- _Goal of the exercise_
Extract only the lines running from the top of the entries to the line that holds "MB().tube([(c.x + dx, c.y". Include that line and omit the pictures.

Extracted records
** BEGIN **

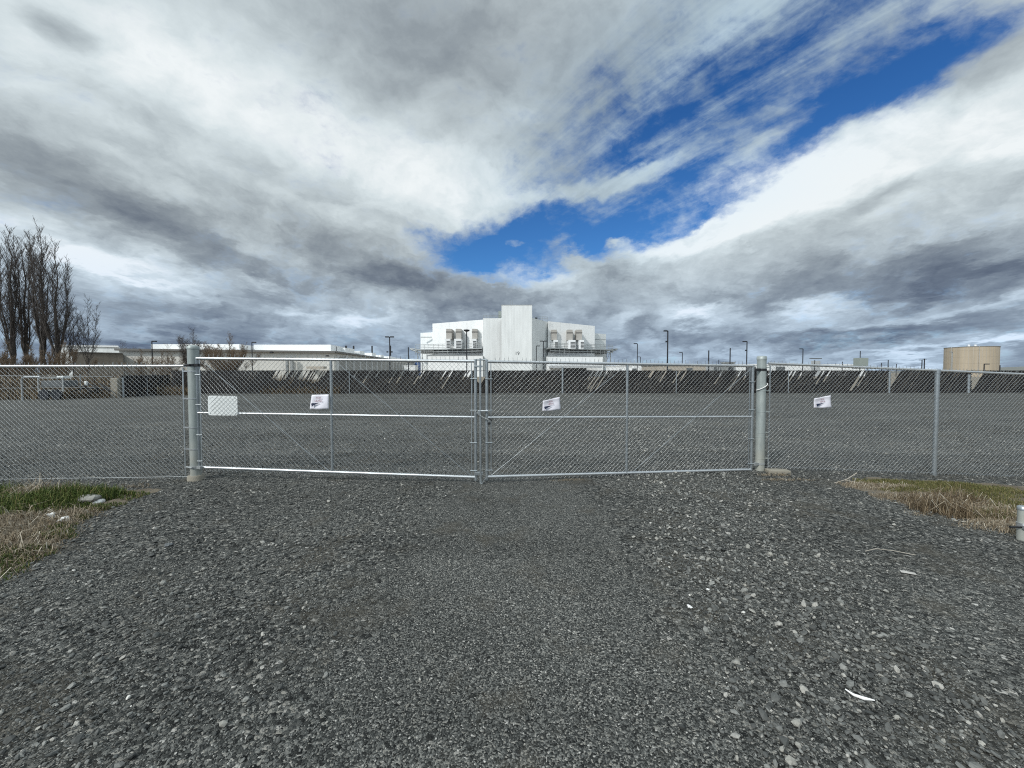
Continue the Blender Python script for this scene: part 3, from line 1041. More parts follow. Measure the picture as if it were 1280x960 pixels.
# ------------------------------------------------------------------ signs on the fence
sg = thing('sign_plate', at(278, 507, 6.27), 'blank white rectangular plate with rounded corners behind the mesh', 'sign')
pts = []
cw, ch, cr = 0.235, 0.158, 0.035
for (sx, sz, a0) in ((1, 1, 0), (-1, 1, 90), (-1, -1, 180), (1, -1, 270)):
    for k in range(6):
        a = R(a0 + k * 18)
        pts.append((sx * (cw - cr) + math.cos(a) * cr, sz * (ch - cr) + math.sin(a) * cr))
c = at(278.5, 507, 6.212)
n = len(pts)
vs = [(c.x + p[0], c.y - 0.002, c.z + p[1] - p[0] * 0.012) for p in pts] + [(c.x + p[0], c.y + 0.002, c.z + p[1] - p[0] * 0.012) for p in pts]
MB().add(vs, [tuple(reversed(range(n))), tuple(range(n, 2 * n))] + [(i, (i + 1) % n, n + (i + 1) % n, n + i) for i in range(n)]).build('plate', 'sign_white', sg)
for dx, dz in ((-0.2, 0.125), (0.2, 0.12), (0.2, -0.128), (-0.2, -0.122)):
    MB().tube([(c.x + dx, c.y - 0.008, c.z + dz), (c.x + dx, c.y + 0.0, c.z + dz)], 0.006, 8).build('fixing', 'galvanized', sg)


def text_mesh(body, size, m, parent, origin, ux, uz, sx=1.0):
    cu = bpy.data.curves.new('lettering', 'FONT')
    cu.body = body
    cu.size = size
    cu.align_x = 'CENTER'
    cu.extrude = 0.0004
    tmp = bpy.data.objects.new('lettering', cu)
    COL.objects.link(tmp)
    dg = bpy.context.evaluated_depsgraph_get()
    me = bpy.data.meshes.new_from_object(tmp.evaluated_get(dg))
    bpy.data.objects.remove(tmp)
    org = ORIGIN[parent.name]
    nv = ux.cross(uz)
    for v in me.vertices:
        v.co = Vector(origin) + ux * v.co.x * sx + uz * v.co.y - nv * v.co.z * -1 - org
    o = bpy.data.objects.new('lettering', me)
    me.materials.clear()
    me.materials.append(MATS[m])
    COL.objects.link(o)
    o.parent = parent
    ORIGIN[o.name] = org
    return o


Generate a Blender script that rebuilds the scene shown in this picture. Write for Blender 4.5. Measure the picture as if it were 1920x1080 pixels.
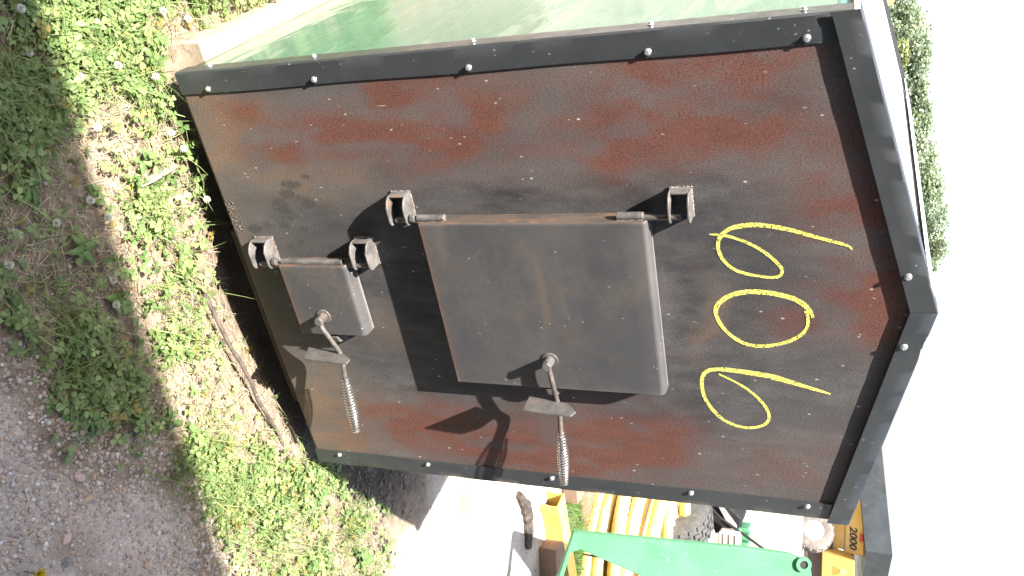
import bpy, bmesh, math, random
import numpy as np
from mathutils import Vector, Matrix
PI = math.pi
random.seed(7); rng = np.random.default_rng(11)
scene = bpy.context.scene
for o in list(bpy.data.objects): bpy.data.objects.remove(o)

# ------------------------------------------------------------------ camera, sky, sun, exposure
SUN = Vector((0.51, 0.31, -1.0)).normalized()          # direction the sunlight travels
CAM = Vector((-0.9957, -1.5796, 1.4834))
c_right = Vector((0.85728, -0.51444, 0.02057)); c_up = Vector((0.17436, 0.32769, 0.92856)); c_fwd = Vector((0.48442, 0.79245, -0.37062))
cam = bpy.data.cameras.new('camera'); camo = bpy.data.objects.new('camera', cam)
scene.collection.objects.link(camo); scene.camera = camo
X, Y, Z = c_up, -c_right, -c_fwd                        # the phone was held sideways: world up runs along picture x
camo.matrix_world = Matrix(((X.x, Y.x, Z.x, CAM.x), (X.y, Y.y, Z.y, CAM.y), (X.z, Y.z, Z.z, CAM.z), (0, 0, 0, 1)))
cam.sensor_width = 36; cam.lens = 36 * 1588.7 / 1920; cam.clip_end = 2000; cam.clip_start = 0.05
world = bpy.data.worlds.new('World'); scene.world = world; world.use_nodes = True
wn = world.node_tree.nodes; wl = world.node_tree.links
sky = wn.new('ShaderNodeTexSky'); sky.sky_type = 'NISHITA'; sky.sun_disc = False
sky.sun_elevation = math.asin(-SUN.z); sky.sun_rotation = math.atan2(-SUN.x, -SUN.y)
sky.air_density = 1.0; sky.dust_density = 3.0; sky.ozone_density = 1.0
wl.new(sky.outputs['Color'], wn['Background'].inputs['Color']); wn['Background'].inputs['Strength'].default_value = 0.11
sun = bpy.data.lights.new('sun', 'SUN'); sun.energy = 5.0; sun.angle = math.radians(0.53); sun.color = (1.0, 0.96, 0.89)
suno = bpy.data.objects.new('sun', sun); scene.collection.objects.link(suno)
suno.rotation_euler = SUN.to_track_quat('-Z', 'Y').to_euler(); suno.location = (-3, -3, 8)
vs = scene.view_settings; vs.view_transform = 'Standard'; vs.look = 'None'; vs.gamma = 1.0; vs.use_curve_mapping = False; vs.exposure = 2.08

# ------------------------------------------------------------------ helpers
def link(o):
    scene.collection.objects.link(o); return o
def tag(o, label=None, cat=None, group=None, kind=None):
    if label: o['label'] = label
    if cat: o['category'] = cat
    if group: o['group'] = group
    if kind: o['kind'] = kind
    return o
def thing(name, label, cat, loc=(0, 0, 0), rz=0.0, group=None):
    o = bpy.data.objects.new(name, None); o.empty_display_size = .05
    o.location = loc; o.rotation_euler = (0, 0, rz); link(o); return tag(o, label, cat, group)
class MB:
    def __init__(s): s.v = []; s.f = []
    def add(s, vs_, fs):
        b = len(s.v); s.v += [tuple(p) for p in vs_]; s.f += [tuple(i + b for i in f) for f in fs]; return s
    def box(s, lo, hi, M=None):
        x0, y0, z0 = lo; x1, y1, z1 = hi
        v = [(x0, y0, z0), (x1, y0, z0), (x1, y1, z0), (x0, y1, z0), (x0, y0, z1), (x1, y0, z1), (x1, y1, z1), (x0, y1, z1)]
        if M is not None: v = [tuple(M @ Vector(p)) for p in v]
        return s.add(v, [(0, 3, 2, 1), (4, 5, 6, 7), (0, 1, 5, 4), (1, 2, 6, 5), (2, 3, 7, 6), (3, 0, 4, 7)])
    def prism(s, poly, d):                                # polygon of 3D points extruded by vector d
        n = len(poly); p = [Vector(q) for q in poly]; d = Vector(d)
        v = p + [q + d for q in p]
        f = [tuple(range(n))[::-1], tuple(range(n, 2 * n))] + [(i, (i + 1) % n, n + (i + 1) % n, n + i) for i in range(n)]
        return s.add(v, f)
    def tube(s, pts, r, n=10, caps=True):
        pts = [Vector(p) for p in pts]; m = len(pts)
        rr = r if hasattr(r, '__len__') else [r] * m
        t0 = (pts[1] - pts[0]).normalized(); a = t0.orthogonal().normalized(); rings = []
        for i, p in enumerate(pts):
            t = (pts[min(i + 1, m - 1)] - pts[max(i - 1, 0)]).normalized()
            a = (a - t * a.dot(t)).normalized(); b = t.cross(a)
            rings.append([p + (a * math.cos(2 * PI * k / n) + b * math.sin(2 * PI * k / n)) * rr[i] for k in range(n)])
        v = [q for g in rings for q in g]
        f = [(i * n + k, i * n + (k + 1) % n, (i + 1) * n + (k + 1) % n, (i + 1) * n + k) for i in range(m - 1) for k in range(n)]
        if caps: f += [tuple(range(n))[::-1], tuple(range((m - 1) * n, m * n))]
        return s.add(v, f)
    def lathe(s, prof, c, axis, n=24):                    # prof: (radius, along) list, closed ends if radius 0
        c = Vector(c); ax = Vector(axis).normalized(); a = ax.orthogonal().normalized(); b = ax.cross(a); m = len(prof)
        v = [c + ax * h + (a * math.cos(2 * PI * k / n) + b * math.sin(2 * PI * k / n)) * r for r, h in prof for k in range(n)]
        f = [(i * n + k, i * n + (k + 1) % n, (i + 1) * n + (k + 1) % n, (i + 1) * n + k) for i in range(m - 1) for k in range(n)]
        if prof[0][0] > 1e-6: f.append(tuple(range(n))[::-1])
        if prof[-1][0] > 1e-6: f.append(tuple(range((m - 1) * n, m * n)))
        return s.add(v, f)
    def build(s, name, mat, parent=None, smooth=False, bevel=0, seg=2, solid=0):
        me = bpy.data.meshes.new(name); me.from_pydata(s.v, [], s.f); 
        bm = bmesh.new(); bm.from_mesh(me); bmesh.ops.recalc_face_normals(bm, faces=bm.faces); bm.to_mesh(me); bm.free()
        me.materials.append(mat)
        if smooth: me.shade_smooth()
        o = link(bpy.data.objects.new(name, me))
        if bevel:
            b = o.modifiers.new('bevel', 'BEVEL'); b.width = bevel; b.segments = seg; b.limit_method = 'ANGLE'; b.angle_limit = math.radians(35); b.harden_normals = False
        if smooth or bevel:
            me.shade_smooth()
            try: me.set_sharp_from_angle(angle=math.radians(40))
            except Exception: pass
        if parent is not None: o.parent = parent
        return o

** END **

- _The output_
Continue the Blender Python script for this scene: part 3, from line 1041. More parts follow. Measure the picture as if it were 1280x960 pixels.
# ------------------------------------------------------------------ signs on the fence
sg = thing('sign_plate', at(278, 507, 6.27), 'blank white rectangular plate with rounded corners behind the mesh', 'sign')
pts = []
cw, ch, cr = 0.235, 0.158, 0.035
for (sx, sz, a0) in ((1, 1, 0), (-1, 1, 90), (-1, -1, 180), (1, -1, 270)):
    for k in range(6):
        a = R(a0 + k * 18)
        pts.append((sx * (cw - cr) + math.cos(a) * cr, sz * (ch - cr) + math.sin(a) * cr))
c = at(278.5, 507, 6.212)
n = len(pts)
vs = [(c.x + p[0], c.y - 0.002, c.z + p[1] - p[0] * 0.012) for p in pts] + [(c.x + p[0], c.y + 0.002, c.z + p[1] - p[0] * 0.012) for p in pts]
MB().add(vs, [tuple(reversed(range(n))), tuple(range(n, 2 * n))] + [(i, (i + 1) % n, n + (i + 1) % n, n + i) for i in range(n)]).build('plate', 'sign_white', sg)
for dx, dz in ((-0.2, 0.125), (0.2, 0.12), (0.2, -0.128), (-0.2, -0.122)):
    MB().tube([(c.x + dx, c.y - 0.008, c.z + dz), (c.x + dx, c.y + 0.0, c.z + dz)], 0.006, 8).build('fixing', 'galvanized', sg)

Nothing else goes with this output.